Where are we going? Working topically, vaguely chronologically, Clark and Burke accompany us through New York City, Shaker country, Yellowstone, The Lincoln Highway, the Panama-Pacific world’s fair and the Grand Canyon. It’s almost like a car game on a long road trip: okay, what do these six things have in common? While each of these locations lead themselves to a deeper understanding of what it means to be a touring American (eg, in the chapter Shaker country we discover how guides to the region have lead to identification “not with the Shakers, but with the other touring Americans who gather to wonder at the spectacle the Shakers create” and thus objectified Shakers), (52). Including a city, a people, a park, a road, an event and a building in a park could arguably be a way to expand the definition of the “landscape.”
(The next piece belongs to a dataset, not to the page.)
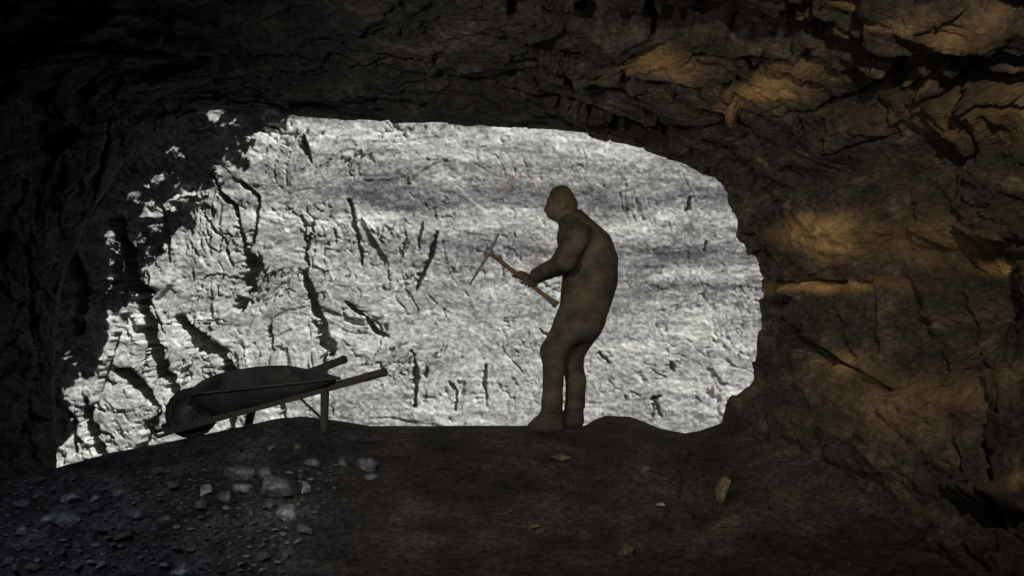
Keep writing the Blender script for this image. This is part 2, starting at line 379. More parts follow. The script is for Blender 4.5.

Why are we rambling through these American landscapes with Burke and Clark, after all? The argument appears to be, after all, to situate a Big Rhetoric theory of identification into a series of Big Rhetoric artifacts—so big, in fact, that it includes mountains and highways. Those who are resistant to wholeheartedly adopting Burke’s expansion of rhetoric to include not just persuasion, but also identification, will find Clark’s scope of artifacts as unconvincing; those who are frosty towards opening the canon of rhetoric past the spoken word, and past the written word into the very land we travel will bristle at the idea of giving something as Big Rhetoric as a city, a people, a landscape a “meaning.” These two groups of reader are by-and-large impervious to the convincing and meticulous readings that Clark provides of these locations. They’ve already made up their minds and aren’t likely to change them, despite the quality of Clark’s argument.

Clark and Burke are observant, meticulous and personable traveling companions, This is an excellent book, one that opens up rhetoric to more than just written texts, but something that can encompass views and groups of people as well. I love thinking about the implications of place on national identity and I’m not the only one: scholars from Diane Davis to Ekaterina Haskin have taken up the idea of how a tour of places and spaces and people can create an argument for national identity. So when you come back from your summer vacation this year, think about not just what you saw, but who it made you become.